The EV charging industry is still transitioning from early-stage infrastructure deployment to market maturity.
In early stages, simplicity favours growth. Static tariffs are easy to communicate. Manual adjustments are manageable.
But as the ecosystem scales — as vehicle volumes rise, as cross-border roaming expands, as energy markets fluctuate more rapidly — static pricing becomes a constraint.
The future of EV charging is not simply faster chargers or more locations.
It is market alignment.
- Prices that move with energy conditions.
- Settlement that processes variable tariffs seamlessly.
- Infrastructure that allows operators to compete dynamically.

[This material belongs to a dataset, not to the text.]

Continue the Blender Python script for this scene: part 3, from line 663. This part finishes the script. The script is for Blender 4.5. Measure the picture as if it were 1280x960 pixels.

Dynamic EV charging pricing will not be optional in a mature market. It will be expected.
Final Conclusion
The recent German price cut highlights an important truth: EV charging pricing today is still largely static and manually adjusted.
That is not how energy markets operate.
It is not how petrol markets operate.
And it will not be how mature EV charging markets operate.
Dynamic EV charging pricing is the logical next step.
But dynamic pricing cannot exist without a robust settlement layer capable of handling real-time tariff changes, revenue allocation and compliance discipline.
NetworkCore provides that infrastructure.
When pricing can move freely and settlement remains coherent, the EV charging market will finally behave like the energy market it truly is.
And that is when electrified mobility becomes not only scalable — but economically optimised.